The show also nods to Ripa’s real life soap career as two of the season’s final episodes involve her being tricked back into her old soap job. Ripa’s own All My Children castmates (as well as actors from The Young and the Restless, The Bold and the Beautiful) appear on the show as well. Susan Lucci plays Faith’s “frenemy” who sets her up. The soap themed episodes are not to be missed for soap fans and include a song and dance number where Ripa absolutely shines. She is brilliant in that number.
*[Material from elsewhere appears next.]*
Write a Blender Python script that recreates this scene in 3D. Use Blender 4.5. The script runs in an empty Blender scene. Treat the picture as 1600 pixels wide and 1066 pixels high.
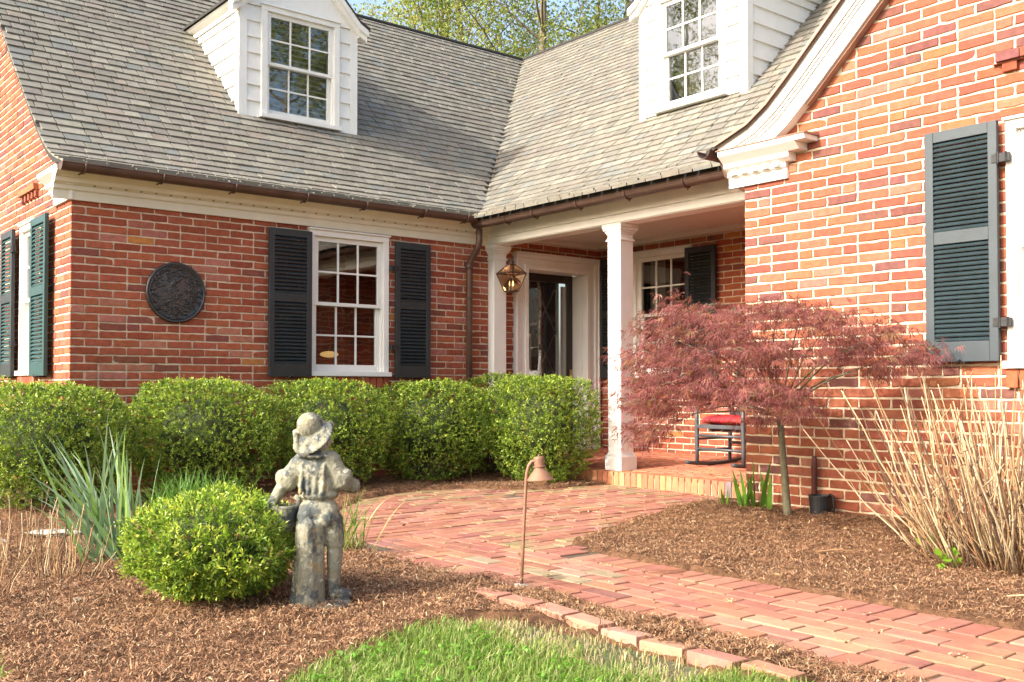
import bpy, math, random
import numpy as np
random.seed(7); rng = np.random.default_rng(7)
S = bpy.context.scene; COL = S.collection
rad = math.radians
Z0 = -.93                      # ground level; the camera stands at z = 0
XA, YC, YB, YE = -8.911, 6.135, 8.69, 2.49
uni = random.uniform

# ------------------------------------------------------------------ materials
def new_mat(name):
    m = bpy.data.materials.new(name); m.use_nodes = True
    nt = m.node_tree; b = nt.nodes['Principled BSDF']
    return m, nt, b
def N(nt, t, **kw):
    n = nt.nodes.new(t)
    for k, v in kw.items():
        if k in n.inputs: n.inputs[k].default_value = v
        else: setattr(n, k, v)
    return n
def noise(nt, scale, detail=4, rough=.6, coord='Object', stretch=None):
    tc = N(nt, 'ShaderNodeTexCoord'); n = N(nt, 'ShaderNodeTexNoise', Scale=scale, Detail=detail, Roughness=rough)
    if stretch:
        mp = N(nt, 'ShaderNodeMapping'); mp.inputs['Scale'].default_value = stretch
        nt.links.new(tc.outputs[coord], mp.inputs[0]); nt.links.new(mp.outputs[0], n.inputs[0])
    else: nt.links.new(tc.outputs[coord], n.inputs[0])
    return n.outputs[0]
def ramp(nt, src, lo, hi, a=0., b=1.):
    r = N(nt, 'ShaderNodeMapRange'); r.inputs[1].default_value = lo; r.inputs[2].default_value = hi
    r.inputs[3].default_value = a; r.inputs[4].default_value = b
    nt.links.new(src, r.inputs[0]); return r.outputs[0]
def mixc(nt, fac, a, b, mode='MIX'):
    m = N(nt, 'ShaderNodeMix', data_type='RGBA', blend_type=mode)
    for s, v in ((0, fac), (6, a), (7, b)):
        if hasattr(v, 'is_linked'): nt.links.new(v, m.inputs[s])
        elif s == 0: m.inputs[0].default_value = v
        else: m.inputs[s].default_value = (*v, 1) if len(v) == 3 else v
    return m.outputs[2]
def attr(nt): return N(nt, 'ShaderNodeAttribute', attribute_name='tint').outputs[0]
def bump(nt, b, src, strength, dist=.01):
    n = N(nt, 'ShaderNodeBump', Strength=strength, Distance=dist)
    nt.links.new(src, n.inputs['Height']); nt.links.new(n.outputs[0], b.inputs['Normal'])
def mat(name, base=(.5, .5, .5), rough=.6, var=.2, scale=6, bmp=.2, bscale=60, metal=0, tint=False, spots=None, spec=.5, stretch=None, bdist=.01):
    m, nt, b = new_mat(name)
    c = attr(nt) if tint else None
    src = c if c is not None else base
    n1 = noise(nt, scale, 6, stretch=stretch)
    f = ramp(nt, n1, .25, .75, 1 - var, 1 + var)
    comb = N(nt, 'ShaderNodeCombineColor')
    for i in range(3): nt.links.new(f, comb.inputs[i])
    out = mixc(nt, 1., src, comb.outputs[0], 'MULTIPLY')
    for sp in (spots or []):         # (colour, noise scale, lo, hi, amount)
        k = ramp(nt, noise(nt, sp[1], 5, .65), sp[2], sp[3], 0, sp[4])
        out = mixc(nt, k, out, sp[0])
    nt.links.new(out, b.inputs['Base Color'])
    b.inputs['Roughness'].default_value = rough; b.inputs['Metallic'].default_value = metal
    b.inputs['Specular IOR Level'].default_value = spec
    if bmp: bump(nt, b, noise(nt, bscale, 6, .7, stretch=stretch), bmp, bdist)
    return m
def leaf_mat(name, trans=.3, rough=.45, gain=1.6):
    m, nt, b = new_mat(name); c = attr(nt)
    nt.links.new(c, b.inputs['Base Color']); b.inputs['Roughness'].default_value = rough
    b.inputs['Specular IOR Level'].default_value = .3
    t = N(nt, 'ShaderNodeBsdfTranslucent')
    nt.links.new(mixc(nt, 1., c, (gain, gain, gain * .7), 'MULTIPLY'), t.inputs[0])
    mx = N(nt, 'ShaderNodeMixShader'); mx.inputs[0].default_value = trans
    nt.links.new(b.outputs[0], mx.inputs[1]); nt.links.new(t.outputs[0], mx.inputs[2])
    nt.links.new(mx.outputs[0], nt.nodes['Material Output'].inputs[0]); return m
def glass_mat(name, tintc=(.8, .84, .82), base=.1, gain=1.5, wav=.06):
    m, nt, b = new_mat(name); nt.nodes.remove(b)
    tr = N(nt, 'ShaderNodeBsdfTransparent'); tr.inputs[0].default_value = (*tintc, 1)
    gl = N(nt, 'ShaderNodeBsdfGlossy'); gl.inputs[0].default_value = (1, 1, 1, 1); gl.inputs['Roughness'].default_value = .015
    fr = N(nt, 'ShaderNodeFresnel', IOR=1.5)
    ma = N(nt, 'ShaderNodeMath', operation='MULTIPLY_ADD', use_clamp=True); ma.inputs[1].default_value = gain; ma.inputs[2].default_value = base
    nt.links.new(fr.outputs[0], ma.inputs[0])
    bm = N(nt, 'ShaderNodeBump', Strength=wav, Distance=.02)
    nt.links.new(noise(nt, 3, 2), bm.inputs['Height']); nt.links.new(bm.outputs[0], gl.inputs['Normal'])
    mx = N(nt, 'ShaderNodeMixShader'); nt.links.new(ma.outputs[0], mx.inputs[0])
    nt.links.new(tr.outputs[0], mx.inputs[1]); nt.links.new(gl.outputs[0], mx.inputs[2])
    nt.links.new(mx.outputs[0], nt.nodes['Material Output'].inputs[0]); return m
def glow(name, c, s):
    m, nt, b = new_mat(name); b.inputs['Emission Color'].default_value = (*c, 1); b.inputs['Emission Strength'].default_value = s
    b.inputs['Base Color'].default_value = (*c, 1); return m

M = {}
M['brick'] = mat('brick', tint=True, rough=.85, var=.28, scale=22, bmp=.5, bscale=90, bdist=.006, spec=.25,
                 spots=[((.58, .42, .31), 30, .69, .80, .35), ((.10, .04, .03), 9, .64, .82, .5), ((.16, .055, .035), 1.1, .52, .75, .30)])
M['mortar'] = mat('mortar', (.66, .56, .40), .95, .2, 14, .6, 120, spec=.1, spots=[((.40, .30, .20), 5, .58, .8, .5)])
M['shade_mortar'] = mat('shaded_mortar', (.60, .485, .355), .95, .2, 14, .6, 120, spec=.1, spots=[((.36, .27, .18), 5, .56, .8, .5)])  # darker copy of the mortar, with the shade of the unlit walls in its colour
M['paver'] = mat('paver', tint=True, rough=.9, var=.2, scale=12, bmp=.35, bscale=70, spec=.2,
                 spots=[((.62, .50, .36), 16, .64, .8, .35), ((.30, .29, .14), 1.3, .56, .72, .55)])
M['porch_brick'] = mat('porch_brick', tint=True, rough=.85, var=.2, scale=14, bmp=.35, bscale=70, spec=.2, spots=[((.20, .12, .09), 2.2, .55, .75, .4)])
M['joint'] = mat('joint_sand', (.095, .068, .045), .95, .4, 20, .6, 90, spots=[((.085, .10, .03), 2.2, .48, .66, .7)])
M['slate'] = mat('slate', tint=True, rough=.75, var=.16, scale=14, bmp=.3, bscale=60, spec=.35,
                 spots=[((.20, .20, .10), 1.7, .6, .8, .45)])
M['deck'] = mat('roof_deck', (.030, .028, .026), .9, .2)
M['white'] = mat('white_paint', (.74, .73, .69), .5, .06, 5, .14, 45, spots=[((.50, .47, .40), 7, .62, .82, .32), ((.40, .37, .32), 38, .70, .80, .3)])
M['cream'] = mat('cream_paint', (.66, .62, .50), .5, .07, 4, .08, 60, spots=[((.50, .46, .33), 6, .62, .85, .35)])
M['ceil'] = mat('ceiling_paint', (.60, .53, .46), .6, .06, 4, .05)
M['shutter'] = mat('shutter_paint', (.020, .026, .030), .42, .25, 6, .12, 70, spots=[((.09, .10, .105), 22, .68, .8, .3)])
M['shutter_green'] = mat('green_shutter_paint', (.018, .058, .058), .45, .2, 6, .12, 70)
M['shutter_blue'] = mat('slate_shutter_paint', (.031, .044, .053), .5, .2, 6, .12, 70, spots=[((.16, .18, .2), 24, .70, .8, .4)])
M['slat_blue'] = mat('shutter_slat_paint', (.020, .036, .042), .5, .25, 8, .1, 70, spots=[((.13, .17, .17), 26, .70, .8, .4)])
M['iron'] = mat('black_iron', (.02, .02, .022), .5, .2, 20, .3, 60, metal=.3)
M['copper'] = mat('brown_copper', (.105, .062, .046), .5, .3, 5, .12, 40, metal=.35, spots=[((.19, .12, .09), 9, .6, .8, .4)])
M['capcopper'] = mat('weathered_copper', (.36, .22, .165), .55, .2, 6, .1, 40, metal=.3)
M['verdigris'] = mat('verdigris_flashing', (.34, .44, .38), .7, .3, 12, .1, 40)
M['glass'] = glass_mat('window_glass')
M['dormer_glass'] = glass_mat('dormer_glass', (.75, .8, .78), .12, 1.1, .015)
M['lampglass'] = glass_mat('lantern_glass', (.95, .88, .72), .06, 1.0)
M['room'] = mat('room_wall', (.055, .042, .034), .9, .3, 2, 0)
M['curtain'] = mat('curtain', (.30, .27, .23), .9, .25, 3, .1)
M['blind'] = mat('blind_slat', (.42, .42, .40), .6, .05)
M['door'] = mat('dark_door', (.028, .017, .014), .3, .2, 5, .1)
M['brass'] = mat('brass', (.45, .30, .12), .35, .2, 8, 0, metal=.9)
M['gold'] = glow('lamp_shade_glow', (1., .62, .22), .22)
M['bulb'] = glow('bulb_glow', (1., .62, .25), 1.6)
M['plaque'] = mat('plaque_iron', (.013, .013, .016), .3, .3, 20, .2, 80, spec=.9)
M['stone'] = mat('statue_stone', (.26, .25, .185), .95, .3, 9, .8, 55, spec=.15,
                 spots=[((.38, .27, .11), 11, .56, .66, .6), ((.06, .075, .085), 8.5, .50, .57, .85), ((.52, .50, .40), 30, .58, .66, .7), ((.09, .095, .08), 45, .60, .68, .6)])
M['hedge'] = leaf_mat('hedge_leaf', .28, .4)
M['bush'] = leaf_mat('bush_leaf', .3, .42)
M['blade'] = leaf_mat('strap_leaf', .3, .4)
M['maple'] = leaf_mat('maple_leaf', .35, .5, 1.5)
M['tree'] = leaf_mat('tree_leaf', .45, .5)
M['grass'] = leaf_mat('grass_blade', .35, .5)
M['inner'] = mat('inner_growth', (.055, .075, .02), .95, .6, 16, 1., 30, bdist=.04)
M['bark'] = mat('bark', (.17, .135, .095), .95, .35, 12, .8, 25, stretch=(1, 1, .3), spots=[((.24, .21, .09), 3, .5, .7, .6)])
M['maplebark'] = mat('maple_bark', (.165, .155, .095), .8, .35, 22, .4, 40, spots=[((.24, .20, .10), 12, .55, .7, .5)])
M['twig'] = mat('twig', (.10, .075, .05), .9, .3, 20, .3)
M['cane'] = mat('dry_cane', tint=True, rough=.8, var=.3, scale=25, bmp=.3, bscale=60)
M['mulch'] = mat('mulch', (.20, .105, .057), 1., .55, 26, 1., 55, spec=.1, spots=[((.055, .03, .02), 6, .5, .68, .7)], bdist=.03)
M['shred'] = mat('mulch_shred', tint=True, rough=.95, var=.25, scale=30, bmp=0, spec=.15)
M['turf'] = mat('turf', (.07, .085, .03), 1., .5, 9, .8, 60, spots=[((.17, .14, .075), 3.5, .52, .66, .8)])
M['earth'] = mat('earth', (.085, .10, .04), 1., .4, 1.5, .6, 20)
M['rust'] = mat('lamp_copper', (.25, .130, .078), .6, .25, 14, .25, 50, metal=.25, spots=[((.16, .09, .06), 10, .58, .75, .5)])
M['globe'] = mat('lamp_globe', (.62, .47, .26), .25, .1, 5, 0)
M['chair'] = mat('chair_wood', (.055, .06, .068), .45, .2, 9, .15)
M['wicker'] = mat('seat_rush', (.22, .17, .12), .9, .3, 40, .4)
M['red'] = mat('red_cloth', tint=True, rough=.85, var=.12, scale=30, bmp=.2)
M['black'] = mat('black_plastic', (.012, .013, .016), .45, .3, 8, .15)
M['rock'] = mat('pale_stone', (.36, .335, .28), .9, .25, 9, .5, 40)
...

This is Ted McGinley’s finest role. He’s usually cast as a jock, pretty boy, etc., but here he shows off his excellent comedic timing. He’s believable as the frustrated brother-in-law, the naïve dad, the “trying to be cool dad”, and as both the straight man and the funny man—no easy feat. McGinley shines in this role. Macey Cruthird is also excellent as youngest daughter Hayley. Cruthird shows her range as a sensitive, eco-conscious and intelligent little girl who gets disgusted by her sister and aunt’s superficiality, but remains a loyal sister and niece. Paulie Litt plays Justin, the youngest who has the wit of a comedian many times older. In this season, the eldest daughter, Sydney, is played by Nicole Paggi who is great as the older, slightly manipulative daughter who takes after her more trendsetting aunt, but still has a mind of her own. Paggi also resembles Ford, which adds to the family dynamic.

This is a fun series which has Ripa and Ford reminding us of a modern day Lucy and Ethel. The acting is quite good and I was pleasantly surprised at how good the child actors were since so often they’re seen and not heard in sitcoms. Cruthird in particular is a treat and her scenes with Ripa and Ford are endearing. Hope and Faith: Season One is a great addition to any DVD collection.